Ia pun menggandeng para dokter untuk ikut investasi alat. ''Dokter Badri menggandeng kawan-kawan dokter lainnya untuk berinvestasi. Waktu itu dikenal kelompok Pendawa Lima,'' cerita dr Sujarno SPm.
Melalui para dokter yang tergabung dalam Pendawa Lima itulah RS Mata Undaan berkembang. Alat-alat medis termutakhir bisa disediakan. Para dokter itu juga menarik pasiennya masing-masing untuk ke RS Mata Undaan.

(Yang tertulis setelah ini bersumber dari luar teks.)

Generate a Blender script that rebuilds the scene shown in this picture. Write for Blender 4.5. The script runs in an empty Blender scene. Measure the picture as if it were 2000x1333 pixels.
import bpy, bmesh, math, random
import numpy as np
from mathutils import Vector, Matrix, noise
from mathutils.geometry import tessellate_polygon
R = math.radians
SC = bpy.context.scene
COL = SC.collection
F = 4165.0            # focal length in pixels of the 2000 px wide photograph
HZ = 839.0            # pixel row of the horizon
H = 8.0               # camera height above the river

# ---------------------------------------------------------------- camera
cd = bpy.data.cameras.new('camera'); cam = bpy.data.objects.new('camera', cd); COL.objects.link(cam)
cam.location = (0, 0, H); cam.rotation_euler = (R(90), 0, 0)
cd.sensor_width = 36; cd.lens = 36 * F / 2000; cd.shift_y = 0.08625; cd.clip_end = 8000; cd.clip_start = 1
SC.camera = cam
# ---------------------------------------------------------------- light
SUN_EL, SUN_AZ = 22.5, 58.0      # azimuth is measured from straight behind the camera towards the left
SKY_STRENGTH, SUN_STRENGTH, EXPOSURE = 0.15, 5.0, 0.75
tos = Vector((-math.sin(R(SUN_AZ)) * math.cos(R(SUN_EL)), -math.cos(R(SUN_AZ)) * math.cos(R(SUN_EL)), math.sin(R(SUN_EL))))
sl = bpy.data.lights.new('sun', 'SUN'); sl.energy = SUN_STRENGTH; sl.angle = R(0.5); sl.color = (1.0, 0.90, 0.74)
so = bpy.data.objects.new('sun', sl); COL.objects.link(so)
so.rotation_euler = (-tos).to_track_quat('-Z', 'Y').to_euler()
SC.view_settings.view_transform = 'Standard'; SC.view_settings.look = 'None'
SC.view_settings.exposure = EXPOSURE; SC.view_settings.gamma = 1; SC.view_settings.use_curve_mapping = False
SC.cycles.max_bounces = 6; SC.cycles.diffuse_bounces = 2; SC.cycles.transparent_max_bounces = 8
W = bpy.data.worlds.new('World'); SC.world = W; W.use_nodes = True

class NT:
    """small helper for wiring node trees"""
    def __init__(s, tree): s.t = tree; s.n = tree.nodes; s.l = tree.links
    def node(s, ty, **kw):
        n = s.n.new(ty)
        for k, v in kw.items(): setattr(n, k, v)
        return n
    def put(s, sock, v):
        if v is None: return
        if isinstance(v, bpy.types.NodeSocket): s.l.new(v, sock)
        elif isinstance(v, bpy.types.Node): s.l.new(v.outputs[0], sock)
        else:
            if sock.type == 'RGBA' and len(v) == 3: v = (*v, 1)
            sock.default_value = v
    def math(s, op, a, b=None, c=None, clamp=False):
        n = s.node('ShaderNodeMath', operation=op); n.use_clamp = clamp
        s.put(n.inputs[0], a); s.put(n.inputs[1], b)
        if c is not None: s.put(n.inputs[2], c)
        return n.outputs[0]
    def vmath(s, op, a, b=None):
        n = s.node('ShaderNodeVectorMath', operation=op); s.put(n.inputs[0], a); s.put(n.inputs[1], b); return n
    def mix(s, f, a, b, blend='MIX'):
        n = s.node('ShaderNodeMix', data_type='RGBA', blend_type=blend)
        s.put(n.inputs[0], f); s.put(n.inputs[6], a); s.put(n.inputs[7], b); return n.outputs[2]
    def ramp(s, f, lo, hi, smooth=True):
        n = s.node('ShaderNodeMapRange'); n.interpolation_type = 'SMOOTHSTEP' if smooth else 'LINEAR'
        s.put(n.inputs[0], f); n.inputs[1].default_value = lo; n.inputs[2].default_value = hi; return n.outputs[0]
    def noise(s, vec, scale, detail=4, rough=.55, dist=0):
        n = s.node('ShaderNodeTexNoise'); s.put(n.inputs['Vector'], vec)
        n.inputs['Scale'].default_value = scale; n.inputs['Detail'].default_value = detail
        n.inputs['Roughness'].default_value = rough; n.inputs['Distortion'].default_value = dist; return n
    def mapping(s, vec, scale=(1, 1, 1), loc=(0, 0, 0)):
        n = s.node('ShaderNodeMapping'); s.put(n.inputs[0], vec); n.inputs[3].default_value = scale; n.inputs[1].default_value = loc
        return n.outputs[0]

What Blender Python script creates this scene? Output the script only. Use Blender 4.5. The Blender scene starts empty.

Dokter Badri tergolong dokter yang visioner. Anak pengusaha batik di Solo ini menyediakan alat-alat medis yang belum ada di Surabaya. Inilah yang menjadikan RS Mata Undaan menjadi pionir dalam perawatan mata di kota ini.
Dengan visinya itu, RS Mata Undaan menjadi rumah sakit yang memiliki mesin Lasic pertama. Alat medis yang menggunakan teknologi laser untuk mengatasi mata minus menjadi normal kembali.
Dari mana duitnya untuk membeli alat yang sangat mahal pada jamannya tersebut? Dari investasi bersama para dokter yang digandengnya. Dari dokter Pendawa Lima yang ia gandengnya.
Tidak hanya peralatan medis yang menjadi perhatian Dokter Badri. Ia juga mengembangkan sarana dan prasarana fisiknya. Selama kepemimpinannya, ia berhasil menyisakan hasil usaha rumah sakit yang lumayan.
Dari dana itu, ia membangun gedung baru. Perluasan dari gedung lama yang sudah ada. Kebetulan ia punya partner seorang sarjana lulusan ITS yang menjadi Ketua P4M (Perhimpunan Perawatan Penderita Penyakit Mata), pemilik RS Mata Undaan.